When it was time to open boxes at Suzie’s house, a couple of days later, among many others was a nice, square box for me. I opened that feller up and, lo and behold, I now had a sack full of chunky, chocolate cookies, with macadamia nuts! Ya Hoo!, yet again and again.
Somewhere people have gotten the idea that I like macadamia nuts. Can’t imagine where. This is marvelous. I am tickled to death to get six boxes of this candy and to continue on with cookies.
Trish bought her two boxes of this candy also. She had never eaten it before, but, honey, look out now. She has discovered it.
My only worry is that everyone may; go out and buy some, to see what all my raving is about, and my candy will all be sold and I won’t have any. Or, the other side of the coin is that it may become so popular, the stores will order more and more and keep it in stock for sure.
But, don’t you come to my house, looking for it. I need every box I got. I’m stingy with it. It’s too good for kids, I know. It’s wasted on them, just get then some ole bar of any kind of chocolate and they will like it.

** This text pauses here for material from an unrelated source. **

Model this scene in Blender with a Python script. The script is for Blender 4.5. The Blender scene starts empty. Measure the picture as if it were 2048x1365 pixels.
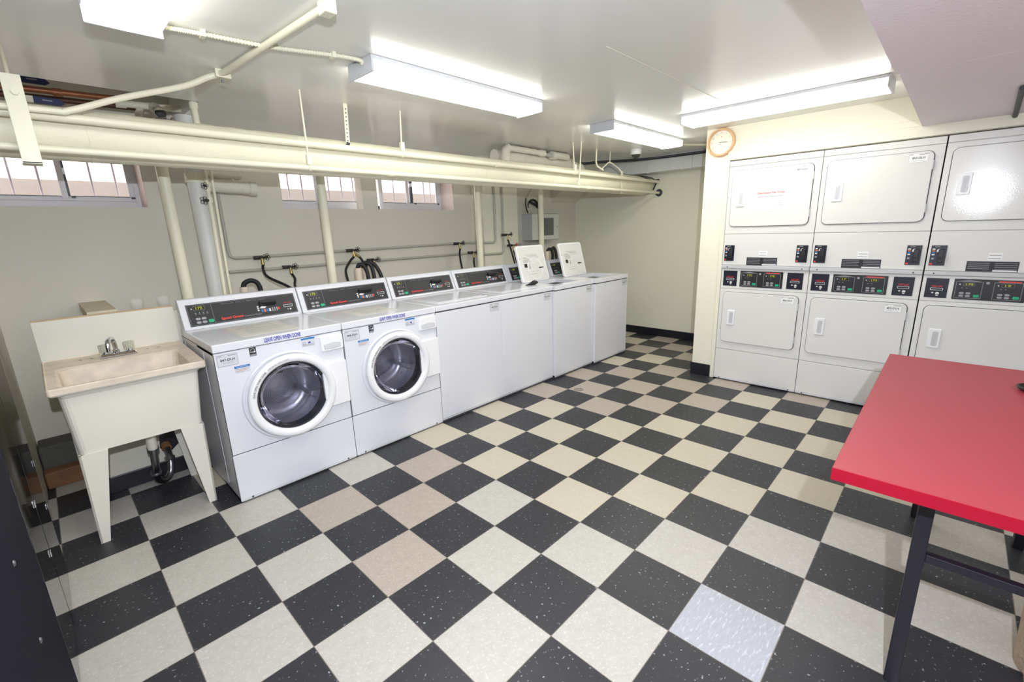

If you listen closely, you might hear the crunching as I bite into yet another, as I tell you about this latest book, by none other than Dean Koontz. Yep! "Odd Thomas" is the title given to this one and let’s see just how odd it is:
"The dead don’t talk. I don’t know why." But they do try to communicate, with a short-order cook in a small desert town serving as their reluctant confidant. Odd Thomas thinks of himself as an ordinary guy, if possessed of a certain measure of talent at the Pico Mundo Grill and rapturously in love with the most beautiful girl in the world, Stormy Llewellyn.
Maybe he has a gift, maybe it’s a curse, Odd has never been sure, but he tries to do his best by the silent souls who seek him out. Sometimes they want justice, and Odd’s otherworldly tips to Pico Mundo’s sympathetic police chief, Wyatt Porter, can solve a crime. Occasionally they can prevent one. But this time it’s different.
A mysterious man comes to town with a voracious appetite, a filing cabinet stuffed with information on the world’s worst killers, and a pack of hyena-like shades following him wherever he goes. Who the man is and what he wants, not even Odd’s deceased informants can tell him. His most ominous clue is a page ripped from a day-by-day calendar for August 15.
Today is August 14.
In less than twenty-four hours, Pico Mundo will awaken to a day of catastrophe. As evil coils under the searing desert sun, Odd travels through the shifting prisms of his world, struggling to avert a looming cataclysm with the aid of his soul mate and an unlikely community of allies that includes the King of Rock "n" Roll. His account of two shattering days when past and present, fate and destiny converge is the stuff of our worst nightmares – and a testament by which to live: sanely if not safely, with courage, humor and a full heart that even in the darkness must persevere."